Lei sapeva che i ragazzi dell’altra famiglia erano vostri fratelli e sorelle?
«Sì, ci sono sempre stati presentati così, e fino a quando eravamo piccoli non ci siamo posti domande. Poi abbiamo cominciato a notare le stranezze. Nostra sorella Shannon aveva solo tre mesi in più di Chris: come era possibile? E se tra me e Chris c’erano solo tre anni di differenza, come era possibile che in quel periodo fosse nato un altro fratello, Quinn? Per spiegarcelo ci venivano raccontate storie inverosimilli, per esempio che Quinn non era figlio di mio padre. Ci permettevano di stare insieme a loro, ma ci dicevano di non credere alle cose che ci dicevano: era tutto surreale».
Come la prendeva Chris?
«Essendo il maggiore si pigliava tutta la responsabilità della situazione, anche perché ci veniva detto in continuazione che la colpa di come stavano le cose era nostra. Crescendo abbiamo capito qual era il vero problema: Billie non aveva voglia di affrontare le conseguenze di una separazione, a differenza di Marcia che, quando io avevo un anno, lasciò mio padre con sei figli da tirare su. Nasce da questo il disprezzo di Chris per i soldi e per il materialismo. Ed è a causa di questo dispresso se rifiutò l’automobile che i miei gli avevano regalato per la laurea, e prima di partire diede in beneficenza i 25 mila dollari che aveva in banca».
C’è chi sostiene che il libro e il film abbiano trasformato un irresponsabile alla ricerca di avventura in un eroe da imitare: da piccola ebbe mai la sensazione che Chris potesse mettersi nei guai?
«Mai. Mi proteggeva sempre, era costantemente presente, con un grande senso di responsabilità. Non era uno di quei ragazzi che fanno pazzie, guidano veloce, si ubriacano. Era quello che si spingeva oltre il limite: voleva correre dieci chilometri in più, voleva leggere gli scrittori più provocatori, voleva sempre scalare l’albero più alto. Era un estremista, voleva sentire l’adrenalina. In Alaska sapeva di essersi messo in una situazione difficile. Lo fece apposta, ma non perché voleva morire. Per vivere veramente».
È questo che spiega quando parla di lui davanti ai ragazzi delle scuole?
«Mi rivolgo ai padri e alle madri, ai mariti e alle mogli del futuro, per spiegare loro i danni devastanti della violenza domestica. E parlo di Chris, dell’uomo che era, di come è vissuto, non di come è morto: importante non è quello che ci rende iconici, ma quello che ci rende umani».

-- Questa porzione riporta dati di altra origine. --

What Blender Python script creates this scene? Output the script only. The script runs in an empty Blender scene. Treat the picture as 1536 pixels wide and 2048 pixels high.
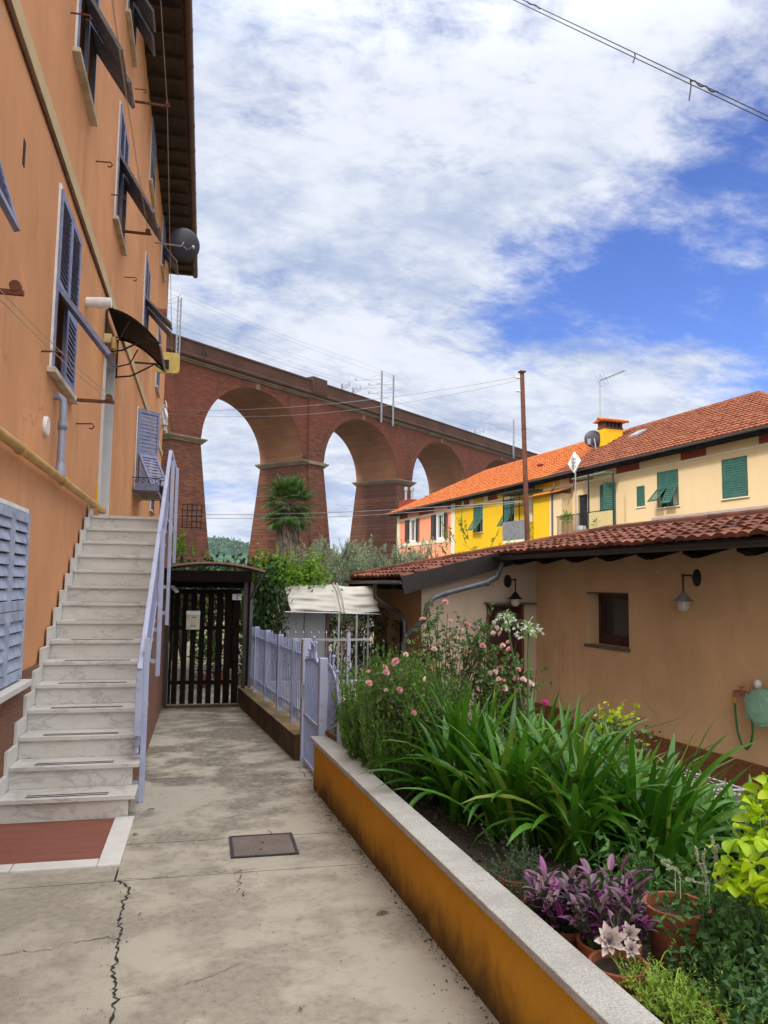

Pensa che sia morto con un senso di ingiustizia dentro di sé?
«Penso che sia morto felice. Lo dice in una delle foto ritrovate dopo la sua morte che, tra parentesi, non posso usare, se non in incontri non profit, perché i miei ne detengono i diritti e hanno minacciato di querelarmi. È un autoscatto in cui Chris sorride mentre tiene in mano un cartello che dice: “Ho avuto una vita felice e ringrazio il Signore. Addio, e che Dio vi benedica”. Dietro quella pagina c’era una poesia di Robinson Jeffers che ho imparato a memoria perché non credo sia stata scelta a caso: “La morte è uno stornello feroce: ma morire, avendo rappresentato qualcosa più all’altezza dei secoli che muscoli e ossa soltanto, è soprattutto liberarsi dalla debolezza. Le montagne sono pietra morta, la gente ne ammira oppure ne odia l’altezza, l’insolente tranquillità, le montagne non si addolciscono né si preoccupano. E i pensieri di alcuni uomini morti hanno la stessa tempra”».
Che cosa pensa volesse dire?
«Che nella natura selvaggia aveva trovato la pace, la purezza e l’onestà che non aveva mai avuto. Che nelle montagne, nell’aria, nell’acqua aveva finalmente trovato un padre capace di amore vero».